--- Data section ---
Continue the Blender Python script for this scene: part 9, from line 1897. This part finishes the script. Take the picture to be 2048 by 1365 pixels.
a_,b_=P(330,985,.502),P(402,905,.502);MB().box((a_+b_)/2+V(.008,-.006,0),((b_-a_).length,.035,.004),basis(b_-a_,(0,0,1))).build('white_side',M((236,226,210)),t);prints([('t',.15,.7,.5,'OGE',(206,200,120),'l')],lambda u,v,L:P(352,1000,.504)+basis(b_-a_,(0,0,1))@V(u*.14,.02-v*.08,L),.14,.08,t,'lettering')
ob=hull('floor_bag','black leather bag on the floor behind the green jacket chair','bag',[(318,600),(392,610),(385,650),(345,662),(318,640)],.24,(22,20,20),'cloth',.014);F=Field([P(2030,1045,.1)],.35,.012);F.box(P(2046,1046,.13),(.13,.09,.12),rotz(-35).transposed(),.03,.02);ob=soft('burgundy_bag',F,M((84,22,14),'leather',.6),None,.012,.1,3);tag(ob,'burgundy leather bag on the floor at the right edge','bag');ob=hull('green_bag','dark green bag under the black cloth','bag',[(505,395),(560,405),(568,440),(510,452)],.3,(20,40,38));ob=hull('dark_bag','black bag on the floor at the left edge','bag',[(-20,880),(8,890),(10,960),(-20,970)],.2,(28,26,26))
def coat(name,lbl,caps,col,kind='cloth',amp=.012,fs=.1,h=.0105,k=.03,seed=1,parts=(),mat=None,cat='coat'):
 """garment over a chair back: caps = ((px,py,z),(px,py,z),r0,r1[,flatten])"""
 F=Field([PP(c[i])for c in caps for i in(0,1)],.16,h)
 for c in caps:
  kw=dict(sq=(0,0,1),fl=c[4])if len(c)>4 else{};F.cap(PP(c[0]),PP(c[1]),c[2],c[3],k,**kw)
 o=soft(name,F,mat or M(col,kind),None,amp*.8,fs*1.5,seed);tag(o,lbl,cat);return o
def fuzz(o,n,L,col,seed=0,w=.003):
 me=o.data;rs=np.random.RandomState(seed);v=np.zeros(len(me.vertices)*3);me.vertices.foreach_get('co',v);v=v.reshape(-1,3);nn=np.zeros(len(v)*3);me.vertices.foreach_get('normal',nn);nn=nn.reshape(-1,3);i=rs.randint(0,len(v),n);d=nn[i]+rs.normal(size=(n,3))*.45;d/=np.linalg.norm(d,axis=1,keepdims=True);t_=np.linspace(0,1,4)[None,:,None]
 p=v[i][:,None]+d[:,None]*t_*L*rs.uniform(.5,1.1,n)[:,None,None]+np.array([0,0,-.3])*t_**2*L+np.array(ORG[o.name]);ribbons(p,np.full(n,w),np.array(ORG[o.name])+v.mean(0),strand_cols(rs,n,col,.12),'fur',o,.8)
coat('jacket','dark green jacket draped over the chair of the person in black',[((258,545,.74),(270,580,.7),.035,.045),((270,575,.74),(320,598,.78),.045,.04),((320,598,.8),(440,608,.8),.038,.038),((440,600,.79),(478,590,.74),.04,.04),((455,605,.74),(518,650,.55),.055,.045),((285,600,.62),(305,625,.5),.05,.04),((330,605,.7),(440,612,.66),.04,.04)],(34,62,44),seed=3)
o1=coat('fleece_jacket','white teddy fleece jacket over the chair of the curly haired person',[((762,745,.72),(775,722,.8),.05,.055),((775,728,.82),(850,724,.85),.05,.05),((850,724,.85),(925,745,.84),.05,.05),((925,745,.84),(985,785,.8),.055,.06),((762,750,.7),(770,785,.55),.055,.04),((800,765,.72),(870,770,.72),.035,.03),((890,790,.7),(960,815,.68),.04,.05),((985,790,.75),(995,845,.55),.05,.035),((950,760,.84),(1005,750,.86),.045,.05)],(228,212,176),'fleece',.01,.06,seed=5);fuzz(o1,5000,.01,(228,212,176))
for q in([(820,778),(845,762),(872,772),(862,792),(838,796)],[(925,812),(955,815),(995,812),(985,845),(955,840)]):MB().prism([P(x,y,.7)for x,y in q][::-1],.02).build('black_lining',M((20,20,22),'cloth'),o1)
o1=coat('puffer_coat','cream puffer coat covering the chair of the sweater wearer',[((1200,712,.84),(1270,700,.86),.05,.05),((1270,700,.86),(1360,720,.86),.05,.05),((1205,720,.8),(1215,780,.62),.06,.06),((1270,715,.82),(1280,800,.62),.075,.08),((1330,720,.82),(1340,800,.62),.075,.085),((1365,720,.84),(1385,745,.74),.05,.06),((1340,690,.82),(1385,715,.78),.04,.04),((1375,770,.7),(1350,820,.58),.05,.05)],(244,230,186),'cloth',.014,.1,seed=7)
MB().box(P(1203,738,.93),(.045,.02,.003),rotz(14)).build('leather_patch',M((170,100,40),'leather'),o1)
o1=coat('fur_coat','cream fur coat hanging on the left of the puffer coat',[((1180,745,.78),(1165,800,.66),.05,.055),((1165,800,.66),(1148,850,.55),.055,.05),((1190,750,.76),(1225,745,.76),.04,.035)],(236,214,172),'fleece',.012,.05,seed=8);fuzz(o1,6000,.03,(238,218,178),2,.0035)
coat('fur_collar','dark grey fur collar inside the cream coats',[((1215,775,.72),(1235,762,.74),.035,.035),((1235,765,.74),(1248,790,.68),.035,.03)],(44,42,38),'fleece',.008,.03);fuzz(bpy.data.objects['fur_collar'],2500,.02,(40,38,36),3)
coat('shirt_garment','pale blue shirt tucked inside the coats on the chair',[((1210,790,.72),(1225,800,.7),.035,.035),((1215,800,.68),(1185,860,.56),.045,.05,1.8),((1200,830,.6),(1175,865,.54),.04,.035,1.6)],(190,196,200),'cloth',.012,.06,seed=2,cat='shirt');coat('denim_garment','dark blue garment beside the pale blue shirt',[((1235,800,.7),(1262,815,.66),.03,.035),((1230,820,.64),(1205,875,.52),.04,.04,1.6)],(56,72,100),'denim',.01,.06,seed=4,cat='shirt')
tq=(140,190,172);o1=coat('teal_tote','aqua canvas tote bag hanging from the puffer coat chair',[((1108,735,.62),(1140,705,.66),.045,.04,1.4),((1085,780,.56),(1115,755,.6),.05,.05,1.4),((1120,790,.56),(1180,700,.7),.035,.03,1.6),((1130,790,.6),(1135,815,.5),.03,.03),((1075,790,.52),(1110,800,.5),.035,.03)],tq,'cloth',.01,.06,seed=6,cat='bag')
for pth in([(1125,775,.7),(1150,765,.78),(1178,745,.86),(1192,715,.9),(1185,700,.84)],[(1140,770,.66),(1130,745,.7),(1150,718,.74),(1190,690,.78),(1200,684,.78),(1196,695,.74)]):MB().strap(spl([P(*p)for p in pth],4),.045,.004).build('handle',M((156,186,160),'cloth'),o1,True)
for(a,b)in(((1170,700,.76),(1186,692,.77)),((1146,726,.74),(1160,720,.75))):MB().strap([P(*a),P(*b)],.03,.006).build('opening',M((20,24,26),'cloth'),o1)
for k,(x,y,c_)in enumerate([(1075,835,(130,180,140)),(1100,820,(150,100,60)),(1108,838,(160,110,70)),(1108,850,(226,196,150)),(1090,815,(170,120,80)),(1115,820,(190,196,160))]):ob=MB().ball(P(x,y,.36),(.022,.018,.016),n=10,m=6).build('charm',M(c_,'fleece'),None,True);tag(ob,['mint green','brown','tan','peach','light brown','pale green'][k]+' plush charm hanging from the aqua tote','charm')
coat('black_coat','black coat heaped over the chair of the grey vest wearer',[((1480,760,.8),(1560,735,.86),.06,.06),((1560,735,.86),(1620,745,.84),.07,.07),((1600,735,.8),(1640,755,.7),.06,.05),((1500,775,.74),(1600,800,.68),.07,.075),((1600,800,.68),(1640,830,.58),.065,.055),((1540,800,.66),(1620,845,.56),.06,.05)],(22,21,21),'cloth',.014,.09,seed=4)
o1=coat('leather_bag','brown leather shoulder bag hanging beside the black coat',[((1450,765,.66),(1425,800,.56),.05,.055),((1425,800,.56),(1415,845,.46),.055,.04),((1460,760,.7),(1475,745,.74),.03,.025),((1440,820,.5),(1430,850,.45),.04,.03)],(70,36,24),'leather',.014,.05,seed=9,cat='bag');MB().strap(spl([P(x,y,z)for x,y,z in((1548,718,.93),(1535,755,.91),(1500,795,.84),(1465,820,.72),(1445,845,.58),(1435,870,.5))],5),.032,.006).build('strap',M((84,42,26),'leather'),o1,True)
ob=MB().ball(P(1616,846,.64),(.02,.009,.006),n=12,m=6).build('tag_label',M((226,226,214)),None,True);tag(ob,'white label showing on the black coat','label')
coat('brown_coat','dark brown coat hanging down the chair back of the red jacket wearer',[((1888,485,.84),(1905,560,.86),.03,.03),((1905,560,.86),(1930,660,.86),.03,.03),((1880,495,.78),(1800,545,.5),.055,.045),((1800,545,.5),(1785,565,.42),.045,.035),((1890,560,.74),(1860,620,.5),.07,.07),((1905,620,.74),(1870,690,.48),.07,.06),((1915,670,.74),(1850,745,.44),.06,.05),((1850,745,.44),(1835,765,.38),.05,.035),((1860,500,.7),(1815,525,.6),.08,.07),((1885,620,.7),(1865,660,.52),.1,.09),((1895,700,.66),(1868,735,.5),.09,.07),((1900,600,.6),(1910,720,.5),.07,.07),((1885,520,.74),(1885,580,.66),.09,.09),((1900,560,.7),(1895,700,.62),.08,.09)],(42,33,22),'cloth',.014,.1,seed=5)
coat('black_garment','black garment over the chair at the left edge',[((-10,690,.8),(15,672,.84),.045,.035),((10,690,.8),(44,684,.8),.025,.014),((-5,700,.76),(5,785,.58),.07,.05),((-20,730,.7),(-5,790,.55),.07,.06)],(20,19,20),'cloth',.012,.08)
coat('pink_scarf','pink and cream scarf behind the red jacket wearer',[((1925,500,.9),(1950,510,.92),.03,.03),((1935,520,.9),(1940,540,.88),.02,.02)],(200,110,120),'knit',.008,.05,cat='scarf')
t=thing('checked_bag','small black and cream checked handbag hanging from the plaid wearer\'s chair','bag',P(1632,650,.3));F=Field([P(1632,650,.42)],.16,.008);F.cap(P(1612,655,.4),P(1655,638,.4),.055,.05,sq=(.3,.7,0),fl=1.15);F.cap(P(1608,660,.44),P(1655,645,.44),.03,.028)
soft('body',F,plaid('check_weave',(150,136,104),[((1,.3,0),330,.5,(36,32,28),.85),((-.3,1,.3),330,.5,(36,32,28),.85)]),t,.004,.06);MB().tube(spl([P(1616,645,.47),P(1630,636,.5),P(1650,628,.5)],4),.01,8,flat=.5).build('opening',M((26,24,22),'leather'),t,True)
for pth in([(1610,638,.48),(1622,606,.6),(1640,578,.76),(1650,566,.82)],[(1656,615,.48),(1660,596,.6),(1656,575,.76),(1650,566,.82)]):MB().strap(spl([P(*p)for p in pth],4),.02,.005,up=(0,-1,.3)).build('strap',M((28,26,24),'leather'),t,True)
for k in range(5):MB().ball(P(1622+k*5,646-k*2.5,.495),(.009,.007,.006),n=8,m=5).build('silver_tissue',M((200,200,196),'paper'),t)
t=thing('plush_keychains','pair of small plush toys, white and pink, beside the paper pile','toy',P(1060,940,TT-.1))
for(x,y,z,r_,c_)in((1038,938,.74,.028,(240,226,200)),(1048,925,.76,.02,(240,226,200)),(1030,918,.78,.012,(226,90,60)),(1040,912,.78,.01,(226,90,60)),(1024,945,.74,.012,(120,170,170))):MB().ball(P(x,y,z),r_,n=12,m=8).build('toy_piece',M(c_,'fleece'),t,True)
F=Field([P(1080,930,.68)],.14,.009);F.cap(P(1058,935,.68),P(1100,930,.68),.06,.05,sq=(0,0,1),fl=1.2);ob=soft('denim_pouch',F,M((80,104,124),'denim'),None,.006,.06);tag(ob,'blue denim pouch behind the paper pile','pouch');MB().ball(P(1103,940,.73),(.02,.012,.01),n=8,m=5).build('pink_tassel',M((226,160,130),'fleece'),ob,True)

--- Given problem ---
In the listing above, find each line with the word "from" and copy it.

--- Response to this task ---
Continue the Blender Python script for this scene: part 9, from line 1897. This part finishes the script. Take the picture to be 2048 by 1365 pixels.
tq=(140,190,172);o1=coat('teal_tote','aqua canvas tote bag hanging from the puffer coat chair',[((1108,735,.62),(1140,705,.66),.045,.04,1.4),((1085,780,.56),(1115,755,.6),.05,.05,1.4),((1120,790,.56),(1180,700,.7),.035,.03,1.6),((1130,790,.6),(1135,815,.5),.03,.03),((1075,790,.52),(1110,800,.5),.035,.03)],tq,'cloth',.01,.06,seed=6,cat='bag')
for k,(x,y,c_)in enumerate([(1075,835,(130,180,140)),(1100,820,(150,100,60)),(1108,838,(160,110,70)),(1108,850,(226,196,150)),(1090,815,(170,120,80)),(1115,820,(190,196,160))]):ob=MB().ball(P(x,y,.36),(.022,.018,.016),n=10,m=6).build('charm',M(c_,'fleece'),None,True);tag(ob,['mint green','brown','tan','peach','light brown','pale green'][k]+' plush charm hanging from the aqua tote','charm')
t=thing('checked_bag','small black and cream checked handbag hanging from the plaid wearer\'s chair','bag',P(1632,650,.3));F=Field([P(1632,650,.42)],.16,.008);F.cap(P(1612,655,.4),P(1655,638,.4),.055,.05,sq=(.3,.7,0),fl=1.15);F.cap(P(1608,660,.44),P(1655,645,.44),.03,.028)